3 "The Identification of the Ugaritic Dnil with the Daniel of Ezekiel,” VT 29 [1979]: p156

  • The argument in this post is very similar to that in an article by Daniel Wallace which convinced me of the same conclusion. – Mr. Bultitude Oct 19 '15 at 17:02
  • Jonathan, I did a little clean up work (not much), but one edit I made in particular you should review to be sure I understood correctly what you meant (I refer to point #7). Good answer, BTW. – ScottS Oct 19 '15 at 20:12
  • I do know there are variants of names, even in our day, Just one off the top of my head is the English name Joshua, in Hebrew you have Yehoshua, Yeshua, Yeshu and so on. This seems like a very plausible answer. One issue I have is that the Book of Daniel is also dated to the 2nd century BCE, not as a book of prophesy but of hope to the enslaved populace to the Seleucid empire. Just questions that come up when analyzing the texts. – seedy3 Oct 19 '15 at 22:48
  • 1
    @seedy3 the book of Daniel is not dated to the 2nd century BC except by critical scholarship who persist to ignore the evidence of language and the relevant finds in Qumran - such scholarship is based upon the idea that the book must have occurred after the life of Antiochus because the 'prophecies' are so accurate and detailed they must have been written after the events. I find such arguments wholly unconvincing, as do the vast majority of genuinely christian scholars and readers - we just don't have enough 'faith' to overrule the evidence so we stick to the 'niave' view :D – Jonathan Chell Oct 20 '15 at 7:17
  • Regarding evidence #2: Wouldn't Rahab be an example of a pagan as an example of righteousness? Heb. 11:31 – rexposadas Oct 22 '15 at 2:16
3

The phrase alone, "even if these men were in it," implies that these men are not in this hypothetical country. As you noted, Noah and Job were not Israelites. So Daniel would be out of place if he were an Israelite. However, this instance of Daniel (Dan'el) seems to be a reference to the legendary hero of wisdom featured in a late 2nd millennium myth from Ugarit.

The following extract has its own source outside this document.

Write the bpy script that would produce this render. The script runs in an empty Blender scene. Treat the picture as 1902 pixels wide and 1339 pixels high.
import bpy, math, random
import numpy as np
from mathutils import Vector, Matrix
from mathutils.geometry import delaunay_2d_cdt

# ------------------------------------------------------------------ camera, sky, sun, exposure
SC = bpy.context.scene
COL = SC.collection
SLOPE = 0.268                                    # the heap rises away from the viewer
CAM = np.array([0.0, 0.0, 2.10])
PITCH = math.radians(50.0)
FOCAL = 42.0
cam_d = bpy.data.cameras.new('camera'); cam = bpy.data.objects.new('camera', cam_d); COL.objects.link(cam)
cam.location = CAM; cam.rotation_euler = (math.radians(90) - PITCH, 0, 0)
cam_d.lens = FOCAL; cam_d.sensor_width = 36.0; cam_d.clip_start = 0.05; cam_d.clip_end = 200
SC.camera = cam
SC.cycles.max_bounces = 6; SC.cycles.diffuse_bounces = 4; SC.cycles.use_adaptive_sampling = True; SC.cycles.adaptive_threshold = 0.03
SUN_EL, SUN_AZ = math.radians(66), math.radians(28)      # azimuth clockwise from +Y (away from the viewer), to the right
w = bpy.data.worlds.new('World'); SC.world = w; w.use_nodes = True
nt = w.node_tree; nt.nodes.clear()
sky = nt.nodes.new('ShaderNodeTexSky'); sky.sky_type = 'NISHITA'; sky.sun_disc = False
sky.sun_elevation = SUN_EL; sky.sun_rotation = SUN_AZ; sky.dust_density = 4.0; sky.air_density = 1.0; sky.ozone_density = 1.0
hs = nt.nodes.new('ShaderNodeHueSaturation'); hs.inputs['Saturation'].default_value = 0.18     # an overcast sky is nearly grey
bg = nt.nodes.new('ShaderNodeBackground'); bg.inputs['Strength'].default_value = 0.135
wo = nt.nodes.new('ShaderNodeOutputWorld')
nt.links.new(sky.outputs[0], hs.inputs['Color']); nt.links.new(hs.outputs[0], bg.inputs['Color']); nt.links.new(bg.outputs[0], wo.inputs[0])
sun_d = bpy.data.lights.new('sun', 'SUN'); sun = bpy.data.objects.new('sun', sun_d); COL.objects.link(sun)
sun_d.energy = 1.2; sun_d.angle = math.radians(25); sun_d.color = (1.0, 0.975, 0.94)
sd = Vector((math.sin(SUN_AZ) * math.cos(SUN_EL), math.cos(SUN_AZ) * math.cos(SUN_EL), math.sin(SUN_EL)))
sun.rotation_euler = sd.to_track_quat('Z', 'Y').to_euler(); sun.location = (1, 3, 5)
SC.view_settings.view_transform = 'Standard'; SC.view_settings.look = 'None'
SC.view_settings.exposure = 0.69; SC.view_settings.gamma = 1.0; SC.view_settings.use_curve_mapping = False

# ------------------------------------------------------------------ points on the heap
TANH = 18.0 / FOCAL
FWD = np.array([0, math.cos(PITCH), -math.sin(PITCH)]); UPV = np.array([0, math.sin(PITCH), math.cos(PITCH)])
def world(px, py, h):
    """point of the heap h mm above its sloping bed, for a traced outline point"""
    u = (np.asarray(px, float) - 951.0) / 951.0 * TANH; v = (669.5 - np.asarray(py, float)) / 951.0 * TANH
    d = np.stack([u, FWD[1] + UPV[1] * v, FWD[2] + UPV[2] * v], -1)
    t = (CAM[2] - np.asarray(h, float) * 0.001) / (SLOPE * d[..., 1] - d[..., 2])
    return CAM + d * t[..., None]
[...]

I would argue that it was this reputation that prompted the author of "Daniel" to give his protagonist the same name as this legendary seer.

So... instead of saying that Ezekiel was referring to the Daniel of "Daniel." I'm saying that Ezekiel and "Daniel" are both referencing a legend already ancient by the time those two books were written. Noah and Job were both ancient legendary figures. It makes sense that Daniel (at least when Ezekiel wrote this) was also an ancient legendary figure.

Yes. This answer presupposes a 2nd-century BCE dating for the book of "Daniel." The reason for such a late date has less to do with the supposed accuracy of the predictions made in the book as it has to do with the mistakes made about the period in which it was set. It gets more right about the 2nd-century BCE than it does about the 6th-century BCE, which is what you would expect from a book written in the 2nd-century BCE. This late dating is also supported by the heritage of its literary genre (which was relatively popular starting in the 2nd-century BCE and extending to the 2nd-century CE). We don't interpret the Onion the same way we interpret CNN. Why would we interpret apocalyptic literature the same way we interpret historical nonfiction?